James Rainey Los Angeles Times

Like many fast-moving news events of the past, the mass shooting in Connecticut on Friday proved that speed can be the enemy of accuracy when it comes to reporting.

Many news organizations misreported the identity of the suspect in the elementary school killings, and at least three – Fox News, Huffington Post and Slate – posted the wrong man’s Facebook page.

“News outlets are torn between the pressure to be first and the obligation to be right, and 11 times out of 10, it’s the pressure to be first that prevails,” said Marty Kaplan, a journalism professor at the University of Southern California’s Annenberg School for Communication and Journalism. “And yet each subsequent news story that illustrates the danger of doing that fails to stop it, just as each successive shooting fails to raise the issue of gun control to the level of salience it needs to be. I think the sad truth is we will never learn our lesson.”

Many media outlets – including CNN, ABC, NBC, the Los Angeles Times and Fox News – initially cited law enforcement sources as identifying the man responsible for the shootings as Ryan Lanza, 24. The suspect was later identified by authorities as Adam Lanza, 20, Ryan’s younger brother.

News outlets routinely use Facebook, Twitter and other digital sources to speed their research, particularly on breaking news stories in which the background of key figures is little-known.
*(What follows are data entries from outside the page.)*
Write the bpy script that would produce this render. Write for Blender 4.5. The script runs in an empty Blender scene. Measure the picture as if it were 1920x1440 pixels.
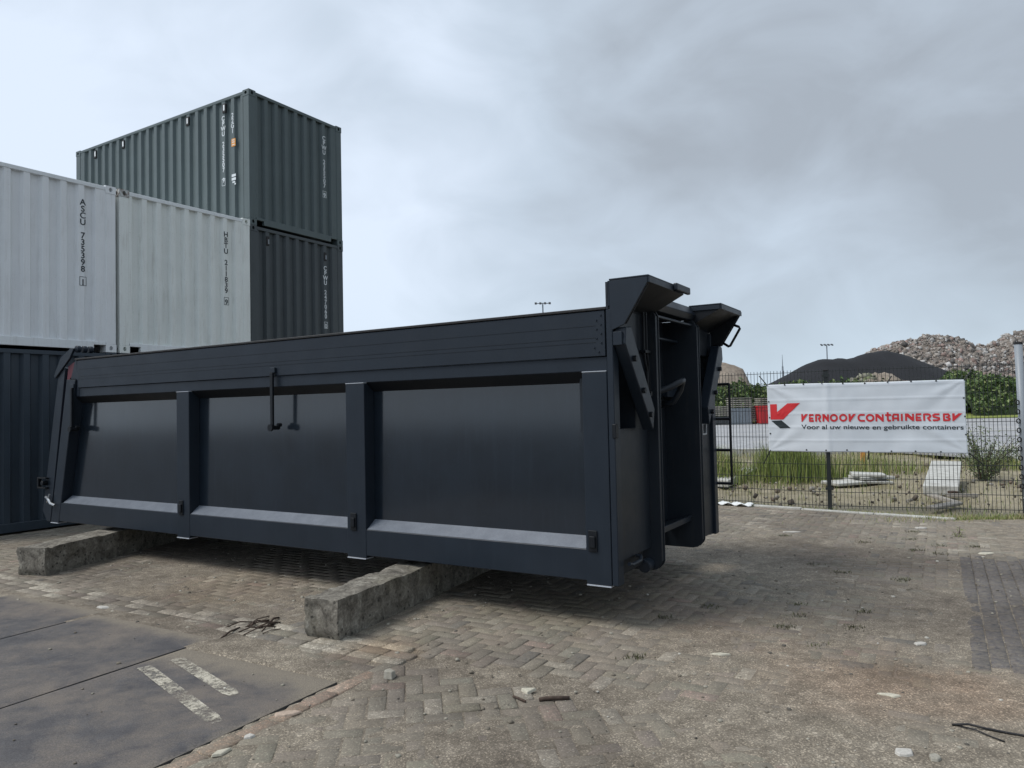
import bpy, bmesh, math, random
import numpy as np
from mathutils import Vector, Matrix, noise as mnoise
random.seed(7); rng = np.random.default_rng(7)
SC = bpy.context.scene; COL = SC.collection
PI = math.pi
# ------------------------------------------------------------------ camera
CAMZ = 1.5842; pitch = .0336; roll = -.0217
cam = bpy.data.cameras.new('camera'); camo = bpy.data.objects.new('camera', cam); COL.objects.link(camo)
_f = Vector((0, math.cos(pitch), math.sin(pitch))); _u = Vector((0, -math.sin(pitch), math.cos(pitch))); _x = Vector((1, 0, 0))
_x2 = _x*math.cos(roll) + _u*math.sin(roll); _u2 = -_x*math.sin(roll) + _u*math.cos(roll)
mw = Matrix((_x2, _u2, -_f)).transposed().to_4x4(); mw.translation = Vector((0, 0, CAMZ))
camo.matrix_world = mw
cam.sensor_width = 36; cam.lens = 36*1391.85/1920; cam.clip_start = .05; cam.clip_end = 3000
SC.camera = camo
SC.render.resolution_x = 1024; SC.render.resolution_y = 768
# ------------------------------------------------------------------ world: cloudy sky over a Sky Texture
SUN_EL = math.radians(54); SUN_AZ = (-.97, -.22)      # direction towards the sun in plan
wd = bpy.data.worlds.new('World'); SC.world = wd; wd.use_nodes = True
nt = wd.node_tree; N = nt.nodes; L = nt.links; N.clear()
def nd(t, **k):
    n = N.new(t)
    for a, b in k.items(): setattr(n, a, b)
    return n
def mathn(op, a, b=None, c=None):
    n = N.new('ShaderNodeMath'); n.operation = op
    for i, v in enumerate((a, b, c)):
        if v is None: continue
        if isinstance(v, (int, float)): n.inputs[i].default_value = v
        else: L.new(v, n.inputs[i])
    return n.outputs[0]
out = nd('ShaderNodeOutputWorld'); bg = nd('ShaderNodeBackground'); bg.inputs[1].default_value = .1
sky = nd('ShaderNodeTexSky', sky_type='NISHITA', sun_disc=False)
sky.sun_elevation = SUN_EL; sky.sun_rotation = math.atan2(SUN_AZ[0], SUN_AZ[1])
tc = nd('ShaderNodeTexCoord'); sx = nd('ShaderNodeSeparateXYZ'); L.new(tc.outputs['Generated'], sx.inputs[0])
dx, dy, dz = sx.outputs
def cloud(scale, detail, rough, dist, off, st=(1, 1, 1.7)):
    mp = nd('ShaderNodeMapping'); mp.inputs['Location'].default_value = off; mp.inputs['Scale'].default_value = st; mp.inputs['Rotation'].default_value = (0, .35, 0); L.new(tc.outputs['Generated'], mp.inputs[0])
    n = nd('ShaderNodeTexNoise'); n.inputs['Scale'].default_value = scale; n.inputs['Detail'].default_value = detail
    n.inputs['Roughness'].default_value = rough; n.inputs['Distortion'].default_value = dist; L.new(mp.outputs[0], n.inputs[0])
    return n.outputs[0]
n1 = cloud(1.9, 4, .45, .4, (3.1, 1.7, 0)); n2 = cloud(5.5, 5, .5, .5, (0.4, 5.2, 2)); n3 = cloud(3.0, 3, .45, .2, (7.4, 2.2, 5))
def lobe(d, amt, sharp):
    d = Vector(d).normalized(); vm = nd('ShaderNodeVectorMath', operation='DOT_PRODUCT'); L.new(tc.outputs['Generated'], vm.inputs[0]); vm.inputs[1].default_value = d
    return mathn('MULTIPLY', mathn('POWER', mathn('MAXIMUM', vm.outputs['Value'], 0.0), sharp), amt)
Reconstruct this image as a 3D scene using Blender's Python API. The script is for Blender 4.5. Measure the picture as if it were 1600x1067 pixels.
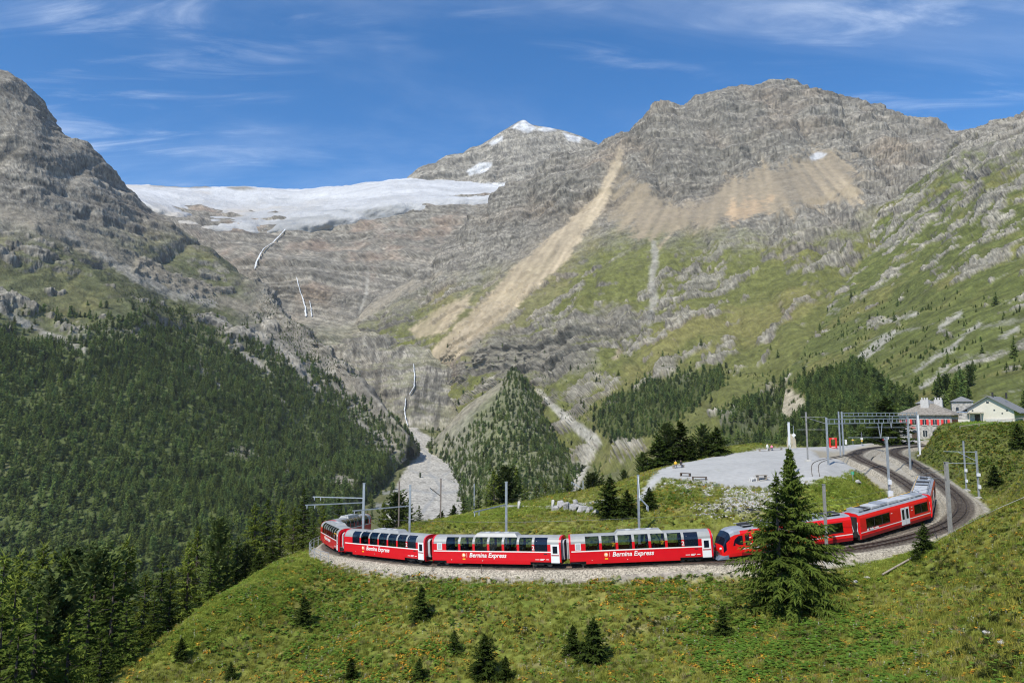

The Internet has often provided clues that would have taken much longer to develop through more traditional techniques.

But USC’s Kaplan said the public and journalists should also pay attention to the cautionary evidence provided by the school shooting.

“When anyone posts stuff on social media, it’s an invitation to have it circulated in ways that are more rapid and less careful than even the stuff you see on cable news, which itself is not of the highest standard when it comes to confirming information,” he said.

To rely on social media as a journalistic tool, without ironclad corroboration that the posts are tied to the individuals involved in a case, Kaplan said, “is to play with fire.”

“And it’s dangerous to the people whose lives get drawn into this,” he added, “and damaging to the public, which gets a kind of whiplash as it tries to figure out what is really going on.”